'''

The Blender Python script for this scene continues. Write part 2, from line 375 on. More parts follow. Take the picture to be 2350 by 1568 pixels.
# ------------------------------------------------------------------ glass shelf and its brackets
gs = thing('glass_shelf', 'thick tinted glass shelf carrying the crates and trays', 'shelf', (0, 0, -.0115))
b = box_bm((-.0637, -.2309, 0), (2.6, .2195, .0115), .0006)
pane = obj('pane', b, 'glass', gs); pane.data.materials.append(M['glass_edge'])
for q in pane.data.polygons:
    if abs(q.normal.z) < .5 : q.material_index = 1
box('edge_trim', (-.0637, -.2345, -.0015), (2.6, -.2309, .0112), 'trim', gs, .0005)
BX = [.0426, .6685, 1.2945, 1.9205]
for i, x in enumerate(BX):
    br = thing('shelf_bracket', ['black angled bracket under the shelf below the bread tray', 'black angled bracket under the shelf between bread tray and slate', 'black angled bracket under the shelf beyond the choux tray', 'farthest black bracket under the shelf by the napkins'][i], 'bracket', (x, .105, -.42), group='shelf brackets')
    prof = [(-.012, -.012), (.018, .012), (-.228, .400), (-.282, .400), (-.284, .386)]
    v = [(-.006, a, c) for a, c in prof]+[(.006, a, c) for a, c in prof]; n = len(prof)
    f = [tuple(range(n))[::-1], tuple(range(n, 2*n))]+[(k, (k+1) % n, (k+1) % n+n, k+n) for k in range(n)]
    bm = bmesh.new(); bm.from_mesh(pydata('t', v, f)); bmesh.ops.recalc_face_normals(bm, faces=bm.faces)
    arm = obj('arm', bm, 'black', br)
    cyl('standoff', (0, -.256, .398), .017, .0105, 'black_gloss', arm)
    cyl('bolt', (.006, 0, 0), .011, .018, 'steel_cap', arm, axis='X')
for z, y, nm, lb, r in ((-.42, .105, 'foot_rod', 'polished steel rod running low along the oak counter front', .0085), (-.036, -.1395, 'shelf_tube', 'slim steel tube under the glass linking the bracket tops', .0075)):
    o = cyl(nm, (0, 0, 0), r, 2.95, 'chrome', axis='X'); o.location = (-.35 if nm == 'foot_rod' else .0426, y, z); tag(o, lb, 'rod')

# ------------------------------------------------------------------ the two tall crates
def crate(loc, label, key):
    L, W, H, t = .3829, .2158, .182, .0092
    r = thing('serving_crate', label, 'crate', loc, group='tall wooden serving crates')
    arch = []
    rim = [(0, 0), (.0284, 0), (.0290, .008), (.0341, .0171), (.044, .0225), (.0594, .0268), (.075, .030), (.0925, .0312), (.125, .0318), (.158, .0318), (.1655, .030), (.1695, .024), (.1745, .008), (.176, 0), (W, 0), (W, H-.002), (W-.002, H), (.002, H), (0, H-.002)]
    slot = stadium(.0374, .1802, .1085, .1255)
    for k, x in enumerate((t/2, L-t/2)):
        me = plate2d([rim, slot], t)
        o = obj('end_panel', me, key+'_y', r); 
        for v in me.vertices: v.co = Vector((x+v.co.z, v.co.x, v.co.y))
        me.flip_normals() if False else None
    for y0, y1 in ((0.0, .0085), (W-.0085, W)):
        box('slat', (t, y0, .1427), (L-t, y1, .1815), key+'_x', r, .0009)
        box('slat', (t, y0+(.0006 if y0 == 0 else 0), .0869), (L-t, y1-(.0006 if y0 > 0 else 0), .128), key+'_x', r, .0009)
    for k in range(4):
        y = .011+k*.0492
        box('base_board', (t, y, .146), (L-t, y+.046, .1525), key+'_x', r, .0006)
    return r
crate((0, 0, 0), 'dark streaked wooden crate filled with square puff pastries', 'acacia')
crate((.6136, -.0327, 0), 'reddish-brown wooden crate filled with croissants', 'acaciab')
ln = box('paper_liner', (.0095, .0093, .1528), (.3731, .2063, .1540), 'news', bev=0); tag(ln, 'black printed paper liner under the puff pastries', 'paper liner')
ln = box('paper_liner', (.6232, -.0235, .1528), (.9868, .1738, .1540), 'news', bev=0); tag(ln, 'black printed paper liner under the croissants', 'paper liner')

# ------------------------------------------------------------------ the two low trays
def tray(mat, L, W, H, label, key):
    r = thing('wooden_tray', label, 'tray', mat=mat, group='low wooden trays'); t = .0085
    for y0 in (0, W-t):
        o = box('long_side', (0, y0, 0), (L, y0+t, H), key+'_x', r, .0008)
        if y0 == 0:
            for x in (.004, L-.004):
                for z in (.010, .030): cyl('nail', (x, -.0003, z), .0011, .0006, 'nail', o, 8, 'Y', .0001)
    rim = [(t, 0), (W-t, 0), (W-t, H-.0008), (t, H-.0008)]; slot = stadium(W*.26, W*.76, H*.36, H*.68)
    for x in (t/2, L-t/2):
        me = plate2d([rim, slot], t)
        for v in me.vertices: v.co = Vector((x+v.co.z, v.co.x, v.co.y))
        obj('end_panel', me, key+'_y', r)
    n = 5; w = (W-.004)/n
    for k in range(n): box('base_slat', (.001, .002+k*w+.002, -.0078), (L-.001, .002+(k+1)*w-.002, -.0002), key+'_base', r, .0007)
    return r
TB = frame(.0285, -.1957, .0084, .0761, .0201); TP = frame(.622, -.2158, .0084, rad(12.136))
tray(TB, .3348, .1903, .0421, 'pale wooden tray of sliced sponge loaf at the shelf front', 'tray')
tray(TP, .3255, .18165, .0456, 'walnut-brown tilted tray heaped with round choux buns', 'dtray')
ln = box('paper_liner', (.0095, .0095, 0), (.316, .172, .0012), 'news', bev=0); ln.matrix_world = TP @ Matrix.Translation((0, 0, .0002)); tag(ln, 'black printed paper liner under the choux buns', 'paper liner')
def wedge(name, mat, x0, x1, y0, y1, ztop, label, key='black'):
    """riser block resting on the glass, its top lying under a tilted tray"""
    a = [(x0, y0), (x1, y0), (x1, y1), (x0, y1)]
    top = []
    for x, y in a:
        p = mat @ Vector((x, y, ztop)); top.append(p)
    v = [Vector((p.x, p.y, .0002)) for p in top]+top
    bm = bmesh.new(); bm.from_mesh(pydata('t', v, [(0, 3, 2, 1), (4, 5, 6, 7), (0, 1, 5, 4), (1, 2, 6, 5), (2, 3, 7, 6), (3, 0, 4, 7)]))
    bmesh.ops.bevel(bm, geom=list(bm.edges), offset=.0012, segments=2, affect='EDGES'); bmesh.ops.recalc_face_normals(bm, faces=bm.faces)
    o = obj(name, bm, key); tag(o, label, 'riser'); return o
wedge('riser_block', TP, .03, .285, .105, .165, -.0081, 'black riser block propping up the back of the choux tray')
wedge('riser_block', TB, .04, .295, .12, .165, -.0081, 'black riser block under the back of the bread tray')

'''
'''

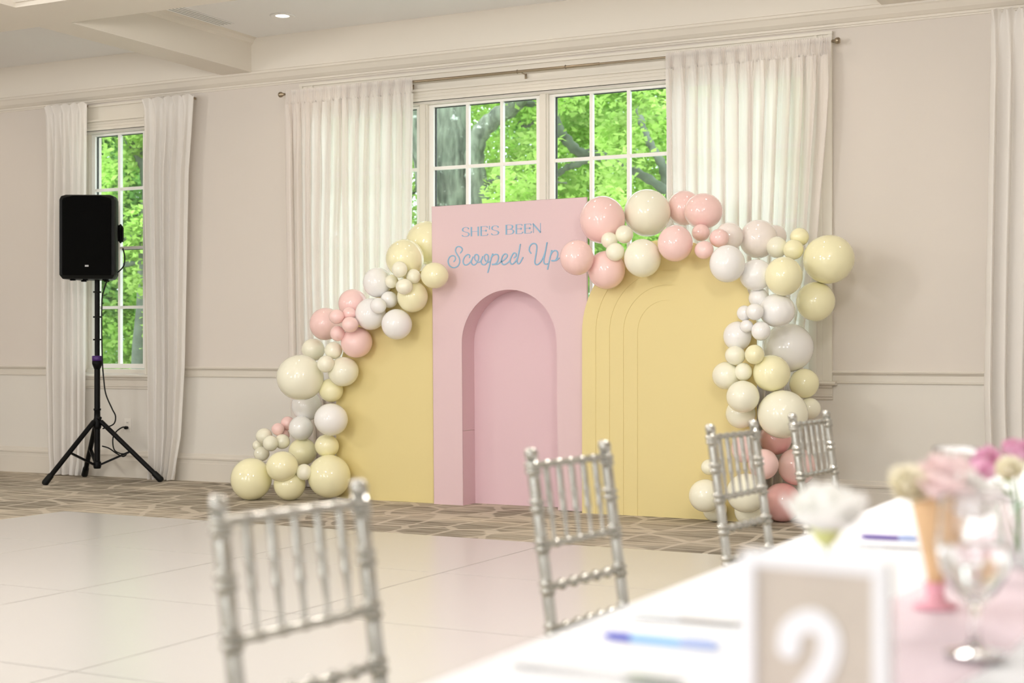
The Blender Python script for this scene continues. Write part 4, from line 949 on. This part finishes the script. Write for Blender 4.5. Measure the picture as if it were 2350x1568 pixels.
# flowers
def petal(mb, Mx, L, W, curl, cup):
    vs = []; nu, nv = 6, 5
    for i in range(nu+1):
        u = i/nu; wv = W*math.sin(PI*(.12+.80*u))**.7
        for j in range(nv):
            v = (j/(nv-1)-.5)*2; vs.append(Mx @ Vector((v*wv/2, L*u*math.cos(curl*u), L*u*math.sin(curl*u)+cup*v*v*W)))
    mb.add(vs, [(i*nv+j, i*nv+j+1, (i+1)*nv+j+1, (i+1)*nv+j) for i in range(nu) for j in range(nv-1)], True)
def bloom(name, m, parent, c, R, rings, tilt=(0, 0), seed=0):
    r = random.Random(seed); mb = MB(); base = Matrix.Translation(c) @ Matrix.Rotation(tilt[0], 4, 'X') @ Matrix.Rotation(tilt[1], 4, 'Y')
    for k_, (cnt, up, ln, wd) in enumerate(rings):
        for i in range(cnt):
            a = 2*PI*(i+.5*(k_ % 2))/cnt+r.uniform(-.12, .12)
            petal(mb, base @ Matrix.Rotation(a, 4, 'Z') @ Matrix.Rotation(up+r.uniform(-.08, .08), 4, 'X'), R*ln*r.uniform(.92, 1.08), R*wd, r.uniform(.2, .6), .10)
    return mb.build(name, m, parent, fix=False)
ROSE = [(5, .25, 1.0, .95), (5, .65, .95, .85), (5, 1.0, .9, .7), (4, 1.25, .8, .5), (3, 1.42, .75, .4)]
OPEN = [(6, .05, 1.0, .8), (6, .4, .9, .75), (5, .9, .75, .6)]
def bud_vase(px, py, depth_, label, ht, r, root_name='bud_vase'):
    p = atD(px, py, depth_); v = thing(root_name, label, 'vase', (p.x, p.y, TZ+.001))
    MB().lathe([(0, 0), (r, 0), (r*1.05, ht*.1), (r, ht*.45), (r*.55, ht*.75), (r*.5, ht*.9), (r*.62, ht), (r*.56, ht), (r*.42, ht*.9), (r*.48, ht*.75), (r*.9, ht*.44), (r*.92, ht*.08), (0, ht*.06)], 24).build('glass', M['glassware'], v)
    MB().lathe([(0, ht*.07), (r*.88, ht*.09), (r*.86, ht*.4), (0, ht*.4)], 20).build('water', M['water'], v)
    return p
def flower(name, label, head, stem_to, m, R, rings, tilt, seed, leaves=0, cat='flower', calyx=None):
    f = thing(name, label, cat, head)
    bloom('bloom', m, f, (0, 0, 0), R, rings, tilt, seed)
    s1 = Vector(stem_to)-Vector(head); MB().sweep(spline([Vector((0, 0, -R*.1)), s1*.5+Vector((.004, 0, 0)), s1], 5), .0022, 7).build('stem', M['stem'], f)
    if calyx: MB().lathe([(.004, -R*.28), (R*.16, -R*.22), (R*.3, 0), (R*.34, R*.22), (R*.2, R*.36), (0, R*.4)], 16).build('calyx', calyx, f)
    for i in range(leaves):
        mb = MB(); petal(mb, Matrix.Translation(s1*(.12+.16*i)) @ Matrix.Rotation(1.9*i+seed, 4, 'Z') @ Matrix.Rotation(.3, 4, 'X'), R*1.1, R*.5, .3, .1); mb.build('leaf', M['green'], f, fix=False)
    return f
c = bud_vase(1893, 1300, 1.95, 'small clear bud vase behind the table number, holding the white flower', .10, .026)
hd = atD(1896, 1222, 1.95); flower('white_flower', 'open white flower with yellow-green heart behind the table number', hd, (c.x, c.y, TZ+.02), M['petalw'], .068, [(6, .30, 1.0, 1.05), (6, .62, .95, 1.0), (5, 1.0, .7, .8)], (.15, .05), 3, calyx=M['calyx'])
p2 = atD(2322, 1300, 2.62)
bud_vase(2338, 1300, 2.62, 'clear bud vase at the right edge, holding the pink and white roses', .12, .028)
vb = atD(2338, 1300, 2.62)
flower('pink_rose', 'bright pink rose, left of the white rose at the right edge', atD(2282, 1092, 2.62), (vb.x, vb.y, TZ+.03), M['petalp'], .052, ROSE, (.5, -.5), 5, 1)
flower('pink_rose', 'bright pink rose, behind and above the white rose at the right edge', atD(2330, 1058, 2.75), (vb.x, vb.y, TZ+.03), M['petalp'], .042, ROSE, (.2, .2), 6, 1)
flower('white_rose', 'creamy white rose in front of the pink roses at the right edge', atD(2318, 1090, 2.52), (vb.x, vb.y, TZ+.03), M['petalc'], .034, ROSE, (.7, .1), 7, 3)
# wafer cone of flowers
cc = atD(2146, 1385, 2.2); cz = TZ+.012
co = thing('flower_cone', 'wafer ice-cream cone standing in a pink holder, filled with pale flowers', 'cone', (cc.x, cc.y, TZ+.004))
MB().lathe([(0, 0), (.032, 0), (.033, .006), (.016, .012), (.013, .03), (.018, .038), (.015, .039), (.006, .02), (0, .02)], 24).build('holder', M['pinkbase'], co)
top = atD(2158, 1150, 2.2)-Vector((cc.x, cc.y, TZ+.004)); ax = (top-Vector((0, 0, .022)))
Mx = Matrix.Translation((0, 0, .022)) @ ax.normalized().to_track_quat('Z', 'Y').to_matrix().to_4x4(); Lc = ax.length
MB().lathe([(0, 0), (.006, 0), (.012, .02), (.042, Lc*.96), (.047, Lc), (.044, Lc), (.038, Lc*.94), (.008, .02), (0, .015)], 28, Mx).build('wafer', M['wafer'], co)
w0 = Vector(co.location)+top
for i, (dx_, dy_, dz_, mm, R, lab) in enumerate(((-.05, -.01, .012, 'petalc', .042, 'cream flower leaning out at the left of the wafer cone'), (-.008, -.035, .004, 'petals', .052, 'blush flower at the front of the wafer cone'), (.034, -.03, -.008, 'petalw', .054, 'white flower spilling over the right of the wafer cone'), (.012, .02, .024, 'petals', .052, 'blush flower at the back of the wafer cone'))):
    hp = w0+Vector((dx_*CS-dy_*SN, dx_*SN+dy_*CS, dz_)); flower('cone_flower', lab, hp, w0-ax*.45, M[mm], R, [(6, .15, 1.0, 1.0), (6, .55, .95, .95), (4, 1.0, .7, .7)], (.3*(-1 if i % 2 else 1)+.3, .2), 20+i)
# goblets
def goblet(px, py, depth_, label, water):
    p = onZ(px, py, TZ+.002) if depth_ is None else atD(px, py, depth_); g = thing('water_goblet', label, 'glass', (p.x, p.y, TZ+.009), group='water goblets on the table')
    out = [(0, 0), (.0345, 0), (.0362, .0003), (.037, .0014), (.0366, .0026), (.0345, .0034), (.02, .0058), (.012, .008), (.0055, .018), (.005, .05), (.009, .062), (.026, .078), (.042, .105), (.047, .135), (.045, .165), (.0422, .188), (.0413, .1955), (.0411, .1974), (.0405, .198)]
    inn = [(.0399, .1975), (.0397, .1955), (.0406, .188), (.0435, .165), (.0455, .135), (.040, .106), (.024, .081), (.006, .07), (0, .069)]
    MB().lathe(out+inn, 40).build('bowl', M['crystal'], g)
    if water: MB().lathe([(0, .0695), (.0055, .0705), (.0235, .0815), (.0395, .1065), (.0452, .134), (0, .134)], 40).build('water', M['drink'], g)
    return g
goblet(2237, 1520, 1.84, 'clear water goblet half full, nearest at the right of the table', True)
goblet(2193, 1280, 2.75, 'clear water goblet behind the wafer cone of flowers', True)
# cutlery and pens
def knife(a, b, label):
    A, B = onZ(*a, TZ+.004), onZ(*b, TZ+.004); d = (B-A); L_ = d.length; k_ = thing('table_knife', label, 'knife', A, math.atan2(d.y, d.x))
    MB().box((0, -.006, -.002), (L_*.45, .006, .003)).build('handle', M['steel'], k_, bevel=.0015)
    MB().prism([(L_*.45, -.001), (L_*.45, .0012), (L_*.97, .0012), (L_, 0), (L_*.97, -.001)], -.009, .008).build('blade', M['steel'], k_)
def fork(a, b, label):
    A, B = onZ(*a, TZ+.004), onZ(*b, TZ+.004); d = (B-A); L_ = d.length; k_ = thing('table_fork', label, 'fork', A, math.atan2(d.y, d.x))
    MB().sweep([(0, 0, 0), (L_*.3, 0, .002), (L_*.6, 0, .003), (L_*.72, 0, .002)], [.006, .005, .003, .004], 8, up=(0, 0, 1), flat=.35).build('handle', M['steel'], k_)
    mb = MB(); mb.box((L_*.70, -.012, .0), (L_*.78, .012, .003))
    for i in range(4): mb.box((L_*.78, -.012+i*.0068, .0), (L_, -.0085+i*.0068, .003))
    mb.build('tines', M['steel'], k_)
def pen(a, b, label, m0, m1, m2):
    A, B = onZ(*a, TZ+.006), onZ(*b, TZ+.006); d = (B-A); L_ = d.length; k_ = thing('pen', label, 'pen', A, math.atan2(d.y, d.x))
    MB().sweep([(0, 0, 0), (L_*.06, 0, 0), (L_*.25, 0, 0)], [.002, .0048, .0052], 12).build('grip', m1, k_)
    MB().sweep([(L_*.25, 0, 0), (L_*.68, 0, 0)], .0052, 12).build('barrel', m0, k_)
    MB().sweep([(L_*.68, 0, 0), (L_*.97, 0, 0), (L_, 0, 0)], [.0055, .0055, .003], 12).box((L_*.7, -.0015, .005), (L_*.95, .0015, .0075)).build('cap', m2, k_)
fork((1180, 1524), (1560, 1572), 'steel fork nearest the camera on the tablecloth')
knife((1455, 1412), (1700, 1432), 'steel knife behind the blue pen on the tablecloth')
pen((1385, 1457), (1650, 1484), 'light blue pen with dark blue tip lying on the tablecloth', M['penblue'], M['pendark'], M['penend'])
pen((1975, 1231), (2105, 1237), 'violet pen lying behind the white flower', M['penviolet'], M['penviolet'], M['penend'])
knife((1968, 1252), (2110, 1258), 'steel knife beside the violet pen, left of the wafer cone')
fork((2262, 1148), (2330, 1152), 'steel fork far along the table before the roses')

'''
'''

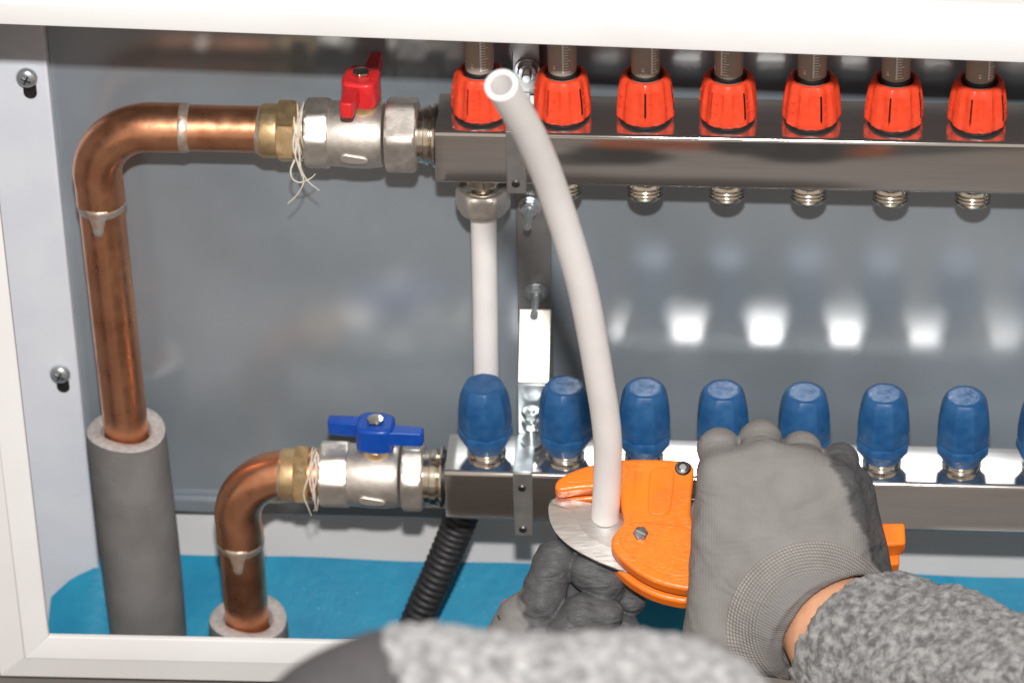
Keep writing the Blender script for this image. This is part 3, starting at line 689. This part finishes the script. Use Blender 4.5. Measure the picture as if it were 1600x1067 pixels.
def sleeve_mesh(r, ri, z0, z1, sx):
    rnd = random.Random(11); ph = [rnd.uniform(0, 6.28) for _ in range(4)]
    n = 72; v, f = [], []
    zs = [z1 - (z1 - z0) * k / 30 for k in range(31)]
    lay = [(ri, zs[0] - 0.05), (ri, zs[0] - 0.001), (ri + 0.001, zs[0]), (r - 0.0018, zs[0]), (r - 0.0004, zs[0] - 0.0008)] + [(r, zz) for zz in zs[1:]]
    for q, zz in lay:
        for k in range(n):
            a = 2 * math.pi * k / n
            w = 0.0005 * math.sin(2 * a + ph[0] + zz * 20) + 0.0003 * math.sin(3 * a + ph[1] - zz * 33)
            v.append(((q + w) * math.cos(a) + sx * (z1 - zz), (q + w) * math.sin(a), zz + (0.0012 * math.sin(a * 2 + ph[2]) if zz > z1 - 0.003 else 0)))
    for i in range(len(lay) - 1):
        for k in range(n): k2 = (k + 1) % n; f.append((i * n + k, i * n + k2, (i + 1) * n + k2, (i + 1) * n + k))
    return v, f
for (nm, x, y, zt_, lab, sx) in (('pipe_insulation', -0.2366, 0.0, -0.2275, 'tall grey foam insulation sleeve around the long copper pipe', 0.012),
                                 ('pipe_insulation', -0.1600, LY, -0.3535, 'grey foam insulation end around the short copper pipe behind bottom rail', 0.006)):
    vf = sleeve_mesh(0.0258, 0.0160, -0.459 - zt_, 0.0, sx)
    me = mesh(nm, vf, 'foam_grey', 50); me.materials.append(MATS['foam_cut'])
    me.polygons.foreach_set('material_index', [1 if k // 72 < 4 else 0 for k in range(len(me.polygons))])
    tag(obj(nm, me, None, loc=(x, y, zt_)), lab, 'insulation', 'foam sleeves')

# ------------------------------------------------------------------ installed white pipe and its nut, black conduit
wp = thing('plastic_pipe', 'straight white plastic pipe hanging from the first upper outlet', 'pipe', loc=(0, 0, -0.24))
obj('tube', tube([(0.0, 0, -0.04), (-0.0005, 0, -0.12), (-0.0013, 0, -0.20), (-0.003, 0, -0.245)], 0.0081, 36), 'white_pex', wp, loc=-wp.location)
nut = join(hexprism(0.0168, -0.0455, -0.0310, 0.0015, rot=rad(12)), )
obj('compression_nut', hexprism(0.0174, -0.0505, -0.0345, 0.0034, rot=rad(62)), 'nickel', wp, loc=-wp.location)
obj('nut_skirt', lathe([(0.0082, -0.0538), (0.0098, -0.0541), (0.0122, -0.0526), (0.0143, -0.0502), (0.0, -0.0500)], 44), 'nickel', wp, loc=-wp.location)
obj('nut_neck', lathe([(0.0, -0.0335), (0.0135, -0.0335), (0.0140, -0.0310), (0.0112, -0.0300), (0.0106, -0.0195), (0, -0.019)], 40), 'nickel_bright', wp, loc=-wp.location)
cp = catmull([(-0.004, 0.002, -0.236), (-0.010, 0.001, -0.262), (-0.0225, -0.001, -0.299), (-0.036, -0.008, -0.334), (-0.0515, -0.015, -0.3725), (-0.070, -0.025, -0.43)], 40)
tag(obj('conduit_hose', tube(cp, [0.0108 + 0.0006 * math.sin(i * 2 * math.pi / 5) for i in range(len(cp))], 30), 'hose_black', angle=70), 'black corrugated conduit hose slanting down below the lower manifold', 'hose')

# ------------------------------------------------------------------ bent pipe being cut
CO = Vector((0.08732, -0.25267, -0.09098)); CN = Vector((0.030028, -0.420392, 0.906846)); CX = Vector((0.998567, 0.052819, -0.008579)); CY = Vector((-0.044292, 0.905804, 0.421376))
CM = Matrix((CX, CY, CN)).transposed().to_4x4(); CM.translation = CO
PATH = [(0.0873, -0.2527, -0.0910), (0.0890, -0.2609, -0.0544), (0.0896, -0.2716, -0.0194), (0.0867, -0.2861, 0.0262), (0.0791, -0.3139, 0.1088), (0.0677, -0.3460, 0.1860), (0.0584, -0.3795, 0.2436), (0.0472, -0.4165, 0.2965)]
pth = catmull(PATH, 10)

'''

- What the task requires: Above are the records. Copy the lines beginning at the one that has "Keep writing the" and ending with the one that has "tag(obj(nm, me, None, loc=(x, y, zt_)), lab, 'insulation', 'foam", unchanged.

- Output:
Keep writing the Blender script for this image. This is part 3, starting at line 689. This part finishes the script. Use Blender 4.5. Measure the picture as if it were 1600x1067 pixels.
def sleeve_mesh(r, ri, z0, z1, sx):
    rnd = random.Random(11); ph = [rnd.uniform(0, 6.28) for _ in range(4)]
    n = 72; v, f = [], []
    zs = [z1 - (z1 - z0) * k / 30 for k in range(31)]
    lay = [(ri, zs[0] - 0.05), (ri, zs[0] - 0.001), (ri + 0.001, zs[0]), (r - 0.0018, zs[0]), (r - 0.0004, zs[0] - 0.0008)] + [(r, zz) for zz in zs[1:]]
    for q, zz in lay:
        for k in range(n):
            a = 2 * math.pi * k / n
            w = 0.0005 * math.sin(2 * a + ph[0] + zz * 20) + 0.0003 * math.sin(3 * a + ph[1] - zz * 33)
            v.append(((q + w) * math.cos(a) + sx * (z1 - zz), (q + w) * math.sin(a), zz + (0.0012 * math.sin(a * 2 + ph[2]) if zz > z1 - 0.003 else 0)))
    for i in range(len(lay) - 1):
        for k in range(n): k2 = (k + 1) % n; f.append((i * n + k, i * n + k2, (i + 1) * n + k2, (i + 1) * n + k))
    return v, f
for (nm, x, y, zt_, lab, sx) in (('pipe_insulation', -0.2366, 0.0, -0.2275, 'tall grey foam insulation sleeve around the long copper pipe', 0.012),
                                 ('pipe_insulation', -0.1600, LY, -0.3535, 'grey foam insulation end around the short copper pipe behind bottom rail', 0.006)):
    vf = sleeve_mesh(0.0258, 0.0160, -0.459 - zt_, 0.0, sx)
    me = mesh(nm, vf, 'foam_grey', 50); me.materials.append(MATS['foam_cut'])
    me.polygons.foreach_set('material_index', [1 if k // 72 < 4 else 0 for k in range(len(me.polygons))])
    tag(obj(nm, me, None, loc=(x, y, zt_)), lab, 'insulation', 'foam sleeves')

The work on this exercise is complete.